In her luminous and engrossing memoir, award-winning writer and teacher, Natalie Hess, takes us from a sheltered childhood in a small town in Poland, into, through, and after the horrors of the Holocaust. When her parents are rounded up and perish in the Treblinka concentration camp, a Gentile family temporarily hides six-year-old Natalia. Later, protected by a family friend, she is imprisoned in her city’s ghetto, before she is sent to a forced-labor camp, and finally, Ravensbrück concentration camp, from which, at nine, she is liberated.

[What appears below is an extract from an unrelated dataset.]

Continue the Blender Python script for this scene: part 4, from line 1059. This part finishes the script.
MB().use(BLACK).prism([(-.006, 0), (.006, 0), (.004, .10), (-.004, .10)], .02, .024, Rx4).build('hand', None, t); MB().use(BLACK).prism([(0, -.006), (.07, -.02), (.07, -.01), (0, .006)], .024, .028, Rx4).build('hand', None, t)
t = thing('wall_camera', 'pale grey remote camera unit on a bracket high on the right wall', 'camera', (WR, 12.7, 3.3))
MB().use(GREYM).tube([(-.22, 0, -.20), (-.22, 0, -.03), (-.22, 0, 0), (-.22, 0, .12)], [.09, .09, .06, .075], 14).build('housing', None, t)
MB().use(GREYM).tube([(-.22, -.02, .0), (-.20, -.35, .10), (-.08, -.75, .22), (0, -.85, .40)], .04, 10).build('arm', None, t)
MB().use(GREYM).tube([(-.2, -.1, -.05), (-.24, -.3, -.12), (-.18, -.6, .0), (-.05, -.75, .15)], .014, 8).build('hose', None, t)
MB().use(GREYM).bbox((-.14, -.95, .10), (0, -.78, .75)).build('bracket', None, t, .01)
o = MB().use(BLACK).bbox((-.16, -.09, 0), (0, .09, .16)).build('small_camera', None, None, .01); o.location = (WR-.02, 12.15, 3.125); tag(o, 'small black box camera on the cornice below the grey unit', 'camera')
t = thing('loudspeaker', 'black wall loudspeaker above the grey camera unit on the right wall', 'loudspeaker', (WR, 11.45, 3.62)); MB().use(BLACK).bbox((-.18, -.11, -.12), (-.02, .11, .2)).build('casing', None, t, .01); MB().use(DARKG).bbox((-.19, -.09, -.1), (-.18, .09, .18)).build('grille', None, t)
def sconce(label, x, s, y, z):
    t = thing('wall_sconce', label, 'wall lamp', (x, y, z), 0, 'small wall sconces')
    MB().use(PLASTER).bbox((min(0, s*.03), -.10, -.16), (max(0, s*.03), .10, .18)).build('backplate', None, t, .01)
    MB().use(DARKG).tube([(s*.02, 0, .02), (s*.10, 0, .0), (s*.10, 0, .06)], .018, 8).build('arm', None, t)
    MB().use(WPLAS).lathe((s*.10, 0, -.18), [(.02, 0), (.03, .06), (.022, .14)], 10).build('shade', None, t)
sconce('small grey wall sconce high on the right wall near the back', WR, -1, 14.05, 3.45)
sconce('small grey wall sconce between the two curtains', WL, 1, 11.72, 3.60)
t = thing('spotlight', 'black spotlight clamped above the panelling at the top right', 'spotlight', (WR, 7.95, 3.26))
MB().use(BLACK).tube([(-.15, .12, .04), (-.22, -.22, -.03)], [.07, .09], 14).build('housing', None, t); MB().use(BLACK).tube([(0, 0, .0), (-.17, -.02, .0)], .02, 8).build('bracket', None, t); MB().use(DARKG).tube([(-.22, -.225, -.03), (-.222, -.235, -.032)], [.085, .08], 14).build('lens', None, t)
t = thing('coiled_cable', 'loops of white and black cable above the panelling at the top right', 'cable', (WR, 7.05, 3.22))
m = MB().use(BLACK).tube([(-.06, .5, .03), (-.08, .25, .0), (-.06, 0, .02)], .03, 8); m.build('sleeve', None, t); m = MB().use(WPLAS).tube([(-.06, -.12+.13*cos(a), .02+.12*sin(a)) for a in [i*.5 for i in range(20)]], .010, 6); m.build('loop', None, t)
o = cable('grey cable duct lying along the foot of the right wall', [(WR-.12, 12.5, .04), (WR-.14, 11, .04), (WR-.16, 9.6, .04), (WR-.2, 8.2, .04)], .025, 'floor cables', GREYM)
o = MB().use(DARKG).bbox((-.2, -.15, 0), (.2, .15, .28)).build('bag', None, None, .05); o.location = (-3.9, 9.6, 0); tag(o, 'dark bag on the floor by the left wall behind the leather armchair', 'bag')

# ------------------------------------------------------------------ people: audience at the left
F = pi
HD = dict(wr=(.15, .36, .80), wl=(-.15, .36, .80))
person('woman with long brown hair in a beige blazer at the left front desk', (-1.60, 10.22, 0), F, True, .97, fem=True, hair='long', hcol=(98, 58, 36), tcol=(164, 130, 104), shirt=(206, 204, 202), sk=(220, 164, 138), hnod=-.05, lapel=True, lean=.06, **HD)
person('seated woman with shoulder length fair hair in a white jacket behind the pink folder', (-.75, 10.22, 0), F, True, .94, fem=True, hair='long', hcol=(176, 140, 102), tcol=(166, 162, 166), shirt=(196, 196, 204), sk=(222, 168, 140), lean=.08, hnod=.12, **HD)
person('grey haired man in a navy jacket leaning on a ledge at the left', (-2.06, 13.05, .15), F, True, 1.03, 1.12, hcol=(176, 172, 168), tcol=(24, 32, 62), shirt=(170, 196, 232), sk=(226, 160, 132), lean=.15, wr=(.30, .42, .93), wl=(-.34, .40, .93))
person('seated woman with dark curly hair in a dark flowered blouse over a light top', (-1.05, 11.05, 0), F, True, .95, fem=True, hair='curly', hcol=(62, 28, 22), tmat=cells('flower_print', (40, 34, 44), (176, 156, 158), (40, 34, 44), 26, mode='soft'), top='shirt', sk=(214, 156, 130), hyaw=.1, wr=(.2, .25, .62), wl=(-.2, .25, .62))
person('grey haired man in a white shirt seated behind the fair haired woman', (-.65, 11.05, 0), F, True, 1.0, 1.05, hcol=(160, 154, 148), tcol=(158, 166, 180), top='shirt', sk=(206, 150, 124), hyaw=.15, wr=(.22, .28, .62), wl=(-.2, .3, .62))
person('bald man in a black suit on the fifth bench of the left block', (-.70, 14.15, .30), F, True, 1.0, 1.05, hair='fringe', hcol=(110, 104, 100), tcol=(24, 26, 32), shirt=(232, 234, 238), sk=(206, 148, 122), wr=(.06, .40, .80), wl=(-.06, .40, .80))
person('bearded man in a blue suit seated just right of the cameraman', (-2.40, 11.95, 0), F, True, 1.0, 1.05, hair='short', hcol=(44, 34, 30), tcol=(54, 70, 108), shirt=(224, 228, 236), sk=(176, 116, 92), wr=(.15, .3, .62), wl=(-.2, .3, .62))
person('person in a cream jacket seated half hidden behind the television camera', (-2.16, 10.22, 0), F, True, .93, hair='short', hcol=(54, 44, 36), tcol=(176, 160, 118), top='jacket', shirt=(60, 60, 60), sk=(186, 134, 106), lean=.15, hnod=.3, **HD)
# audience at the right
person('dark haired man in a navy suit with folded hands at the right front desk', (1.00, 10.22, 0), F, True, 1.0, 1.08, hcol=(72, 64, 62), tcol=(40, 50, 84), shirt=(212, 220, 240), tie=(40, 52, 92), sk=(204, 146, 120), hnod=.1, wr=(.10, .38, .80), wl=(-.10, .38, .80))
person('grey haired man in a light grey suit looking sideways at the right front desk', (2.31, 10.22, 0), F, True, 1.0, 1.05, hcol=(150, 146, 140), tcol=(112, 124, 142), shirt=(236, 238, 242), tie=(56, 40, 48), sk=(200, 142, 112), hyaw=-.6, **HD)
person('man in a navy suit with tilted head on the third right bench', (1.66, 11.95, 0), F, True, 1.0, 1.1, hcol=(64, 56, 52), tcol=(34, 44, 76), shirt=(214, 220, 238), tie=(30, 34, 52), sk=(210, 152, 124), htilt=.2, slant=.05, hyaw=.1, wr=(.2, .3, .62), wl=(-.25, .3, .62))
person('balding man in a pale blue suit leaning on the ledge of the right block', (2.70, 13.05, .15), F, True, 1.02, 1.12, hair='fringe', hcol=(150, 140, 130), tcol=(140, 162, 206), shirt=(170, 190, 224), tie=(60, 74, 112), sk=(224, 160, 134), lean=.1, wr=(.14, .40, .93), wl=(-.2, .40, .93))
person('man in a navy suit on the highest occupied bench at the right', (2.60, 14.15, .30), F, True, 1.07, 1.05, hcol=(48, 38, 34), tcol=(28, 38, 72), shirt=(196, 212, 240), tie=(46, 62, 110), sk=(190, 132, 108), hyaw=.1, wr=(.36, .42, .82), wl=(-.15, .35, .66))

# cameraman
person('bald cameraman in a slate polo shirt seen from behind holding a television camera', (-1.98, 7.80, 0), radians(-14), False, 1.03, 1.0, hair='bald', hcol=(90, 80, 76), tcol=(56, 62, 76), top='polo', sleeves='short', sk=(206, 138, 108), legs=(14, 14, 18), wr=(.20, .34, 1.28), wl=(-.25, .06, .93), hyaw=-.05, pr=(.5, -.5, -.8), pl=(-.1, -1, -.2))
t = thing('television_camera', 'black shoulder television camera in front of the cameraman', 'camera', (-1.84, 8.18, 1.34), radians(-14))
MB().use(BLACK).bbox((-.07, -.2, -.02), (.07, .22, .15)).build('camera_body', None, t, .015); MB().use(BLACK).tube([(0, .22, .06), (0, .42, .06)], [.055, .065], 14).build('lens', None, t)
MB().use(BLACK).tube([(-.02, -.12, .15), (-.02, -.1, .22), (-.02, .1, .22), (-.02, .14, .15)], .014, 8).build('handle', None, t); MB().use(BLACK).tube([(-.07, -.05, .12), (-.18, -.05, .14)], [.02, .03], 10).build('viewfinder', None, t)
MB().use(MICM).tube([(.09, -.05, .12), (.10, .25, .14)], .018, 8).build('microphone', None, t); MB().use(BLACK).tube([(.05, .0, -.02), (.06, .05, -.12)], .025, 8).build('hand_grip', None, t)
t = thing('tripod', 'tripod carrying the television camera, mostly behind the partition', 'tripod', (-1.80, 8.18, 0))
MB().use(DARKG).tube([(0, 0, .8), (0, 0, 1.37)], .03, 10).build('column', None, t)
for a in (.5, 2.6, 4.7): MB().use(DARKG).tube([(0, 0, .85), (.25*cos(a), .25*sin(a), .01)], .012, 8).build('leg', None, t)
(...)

Taken to Sweden, by the Swedish White Cross busses, she adapts to and grows to love her new home, becoming a “proper Swedish School girl,” until, at 16, she is claimed by relatives and uprooted to Evansville, Indiana. There, she must start over yet again, mastering English, and ultimately earning a PhD in literature. As a married young mother, she and her husband move to Jerusalem where they and their three children experience life as Israelis, including the bombing of their home during the Six Day War. Back in the States, they settle into life in Arizona until Natalie’s husband dies unexpectedly when a teenager runs a stop sign and hits his car. In her grief, Natalie moves to Philadelphia to be with her daughter and discovers that life still holds surprises for her, including love.

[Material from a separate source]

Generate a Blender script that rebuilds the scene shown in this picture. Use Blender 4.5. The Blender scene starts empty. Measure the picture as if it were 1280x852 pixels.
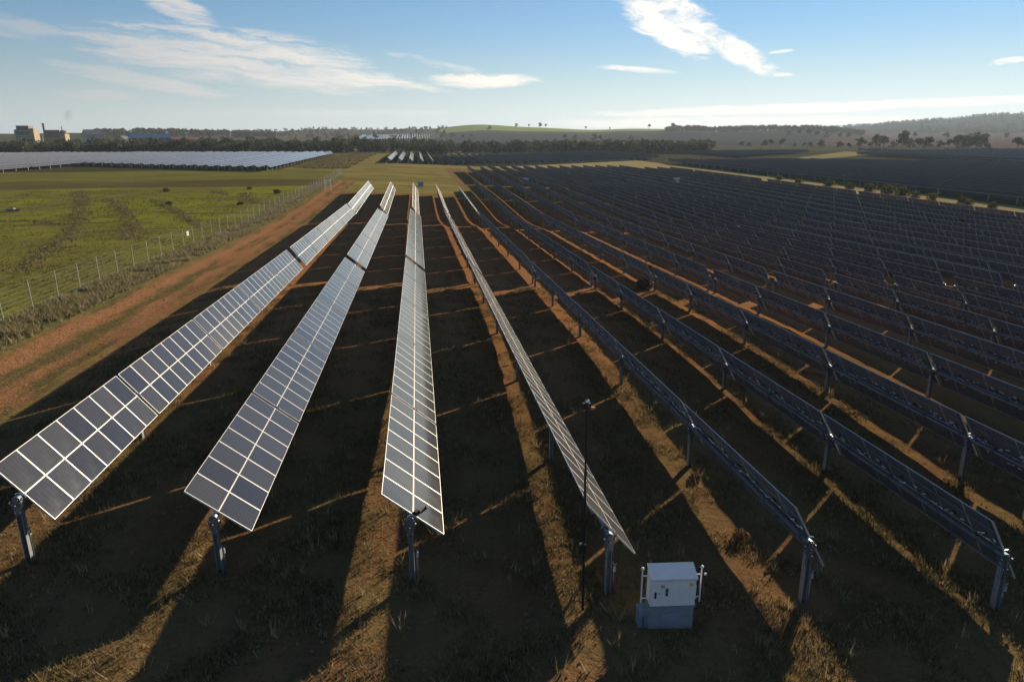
import bpy, math, random
import numpy as np
from mathutils import Matrix, Vector, Quaternion

random.seed(7)
rng = np.random.default_rng(7)
SC = bpy.context.scene
COL = SC.collection
R = math.radians

# ------------------------------------------------------------------ camera
CAM = Vector((0.6228, 0.0, 12.19))
PITCH, ROLL, YAW, FPX = 0.294, -0.004, 0.132, 853.1
_fw = Vector((math.sin(YAW) * math.cos(PITCH), math.cos(YAW) * math.cos(PITCH), -math.sin(PITCH)))
_rt = Vector((math.cos(YAW), -math.sin(YAW), 0))
_up = _rt.cross(_fw)
R2 = _rt * math.cos(ROLL) + _up * math.sin(ROLL)
U2 = -_rt * math.sin(ROLL) + _up * math.cos(ROLL)
cam_d = bpy.data.cameras.new('camera')
cam = bpy.data.objects.new('camera', cam_d)
COL.objects.link(cam)
cam.matrix_world = Matrix(((R2.x, U2.x, -_fw.x, CAM.x), (R2.y, U2.y, -_fw.y, CAM.y),
                           (R2.z, U2.z, -_fw.z, CAM.z), (0, 0, 0, 1)))
cam_d.sensor_width = 36
cam_d.lens = FPX / 1280 * 36
cam_d.shift_x = 1.5 / 1280
cam_d.clip_start = 0.1
cam_d.clip_end = 30000
SC.camera = cam

# ------------------------------------------------------------------ light
SUN_AZ, SUN_EL = 41.0, 15.3          # azimuth from +Y towards +X
EXPOSURE = 0.80
SKY_STRENGTH = 0.05
SUN_STRENGTH = 5.0
SC.view_settings.view_transform = 'Standard'
SC.view_settings.look = 'None'
SC.view_settings.gamma = 1
SC.view_settings.use_curve_mapping = False
SC.view_settings.exposure = EXPOSURE
SC.render.engine = 'CYCLES'
SC.cycles.max_bounces = 6
SC.cycles.diffuse_bounces = 2
SC.cycles.glossy_bounces = 3
SC.cycles.volume_bounces = 0
SC.cycles.use_denoising = True

sun_d = bpy.data.lights.new('sun', 'SUN')
sun_d.energy = SUN_STRENGTH
sun_d.angle = R(0.5)
sun_d.color = (1.0, 0.85, 0.64)
sun = bpy.data.objects.new('sun', sun_d)
COL.objects.link(sun)
_s = Vector((math.sin(R(SUN_AZ)) * math.cos(R(SUN_EL)), math.cos(R(SUN_AZ)) * math.cos(R(SUN_EL)), math.sin(R(SUN_EL))))
sun.rotation_euler = (-_s).to_track_quat('-Z', 'Y').to_euler()
sun.location = (60, 60, 60)


# ------------------------------------------------------------------ node helper
class NT:
    def __init__(self, tree):
        self.t = tree
        self.n = tree.nodes
        self.l = tree.links

    def new(self, typ, **kw):
        n = self.n.new(typ)
        for k, v in kw.items():
            setattr(n, k, v)
        return n

    def put(self, sock, v):
        if v is None:
            return
        if hasattr(v, 'is_output'):
            self.l.new(v, sock)
        else:
            sock.default_value = v

    def m(self, op, a, b=None, c=None, clamp=False):
        n = self.new('ShaderNodeMath', operation=op)
        n.use_clamp = clamp
        self.put(n.inputs[0], a); self.put(n.inputs[1], b); self.put(n.inputs[2], c)
        return n.outputs[0]

    def ss(self, v, a, b):
        n = self.new('ShaderNodeMapRange', interpolation_type='SMOOTHSTEP')
        self.put(n.inputs[0], v); n.inputs[1].default_value = a; n.inputs[2].default_value = b
        return n.outputs[0]

    def lin(self, v, a, b, c=0., d=1.):
        n = self.new('ShaderNodeMapRange')
        self.put(n.inputs[0], v)
        for i, x in enumerate((a, b, c, d)):
            n.inputs[1 + i].default_value = x
        return n.outputs[0]

    def band(self, v, a, b, w):
        return self.m('MULTIPLY', self.ss(v, a - w, a + w), self.m('SUBTRACT', 1.0, self.ss(v, b - w, b + w)))

    def mix(self, f, a, b, blend='MIX'):
        n = self.new('ShaderNodeMix', data_type='RGBA', blend_type=blend)
        self.put(n.inputs[0], f)
        for s, v in ((n.inputs[6], a), (n.inputs[7], b)):
            if isinstance(v, tuple):
                v = (*v, 1.0) if len(v) == 3 else v
            self.put(s, v)
        return n.outputs[2]

    def noise(self, vec, scale, detail=4, rough=0.55, dist=0.0, out='Fac'):
        n = self.new('ShaderNodeTexNoise')
        self.put(n.inputs['Vector'], vec)
        n.inputs['Scale'].default_value = scale
        n.inputs['Detail'].default_value = detail
        n.inputs['Roughness'].default_value = rough
        n.inputs['Distortion'].default_value = dist
        return n.outputs[0] if out == 'Fac' else n.outputs[1]

    def mapping(self, vec, loc=(0, 0, 0), rot=(0, 0, 0), scale=(1, 1, 1)):
        n = self.new('ShaderNodeMapping')
        self.put(n.inputs[0], vec)
        n.inputs[1].default_value = loc; n.inputs[2].default_value = rot; n.inputs[3].default_value = scale
        return n.outputs[0]

    def xyz(self, vec):
        n = self.new('ShaderNodeSeparateXYZ')
        self.put(n.inputs[0], vec)
        return n.outputs

    def comb(self, x, y, z):
        n = self.new('ShaderNodeCombineXYZ')
        self.put(n.inputs[0], x); self.put(n.inputs[1], y); self.put(n.inputs[2], z)
        return n.outputs[0]


def material(name, color=(0.5, 0.5, 0.5), rough=0.6, metal=0.0, spec=0.5):
    m = bpy.data.materials.new(name)
    m.use_nodes = True
    N = NT(m.node_tree)
    b = m.node_tree.nodes['Principled BSDF']
    b.inputs['Base Color'].default_value = (*color, 1)
    b.inputs['Roughness'].default_value = rough
    b.inputs['Metallic'].default_value = metal
    b.inputs['Specular IOR Level'].default_value = spec
    return m, N, b


def noisy(name, c1, c2, scale=3.0, rough=0.6, metal=0.0, detail=5, spec=0.5, coord='Object', r2=None):
    m, N, b = material(name, c1, rough, metal, spec)
    tc = N.new('ShaderNodeTexCoord').outputs[coord]
    f = N.noise(tc, scale, detail, 0.6)
    f = N.lin(f, 0.35, 0.65)
    N.put(b.inputs['Base Color'], N.mix(f, c1, c2))
    if r2 is not None:
        N.put(b.inputs['Roughness'], N.lin(f, 0, 1, rough, r2))
    return m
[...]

Hess’s compelling portrait in which terror is muted by gratitude and gentle humor, shares the story of so many immigrants dislocated by tyranny and war. Through her experience as a child separated from her parents, a teenager, young woman, wife, mother, college professor, and later a widow, Hess shows the power of the human spirit to survive and thrive.
Author Biography:
Born in Poland, Natalie Hess Is a Holocaust survivor who has lived and worked in Sweden, the United States, and Israel. She spent many years as a high school teacher in both the U.S. and Israel. She has also worked as an ESL (English as a Second Language) teacher and teacher-educator in England, Mexico, and Taiwan. She is the author and co-author of several textbooks and teacher resource books, including Finding Family (University of Michigan Press, 2011), Teaching Large Multi-level Classes (Cambridge University Press, 2011), and Stories With a Twist (Alta Book Center Publishers, 1999).

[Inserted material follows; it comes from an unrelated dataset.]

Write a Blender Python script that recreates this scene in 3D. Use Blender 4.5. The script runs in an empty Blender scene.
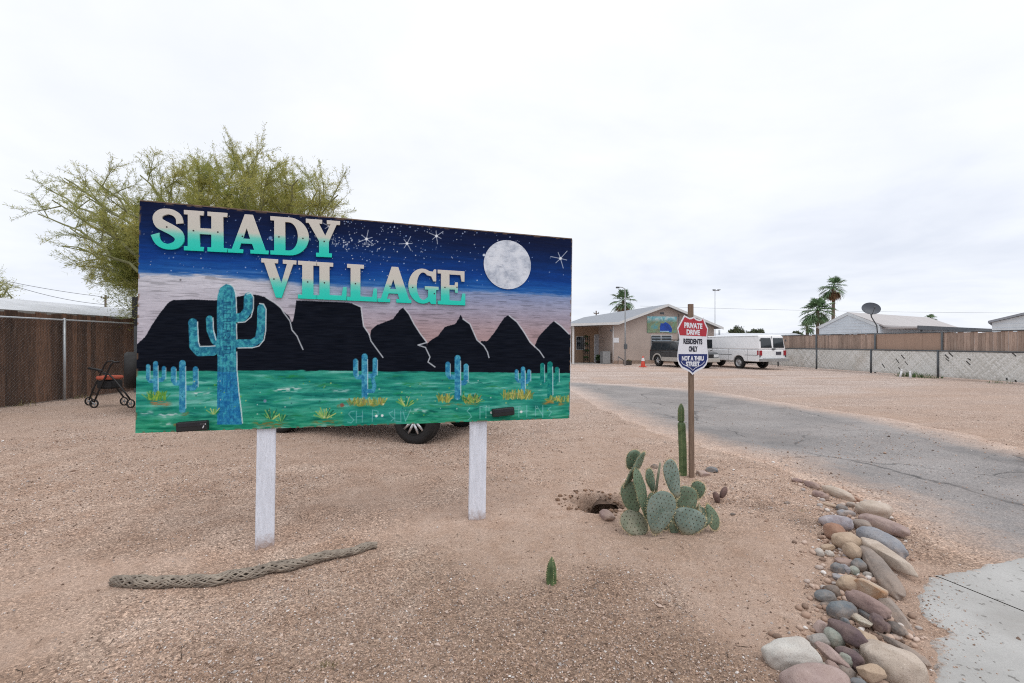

Hess earned a Master of Arts Degree in Education from Harvard University and a Ph.D. in Literature from the University of Arizona, and she has worked on the faculties of Arizona University in Tucson, as well as Northern Arizona University in Yuma, Arizona where she earned a distinguished teaching award.
She was married to John Hess for 54 happy years and is a proud mom of three splendid daughters and grandma of six outstanding grandchildren. At present, she is a volunteer docent at the Museum of American Jewish History in Philadelphia. She reads and writes both prose and poetry, loves talking with friends, and taking long walks in her adopted city.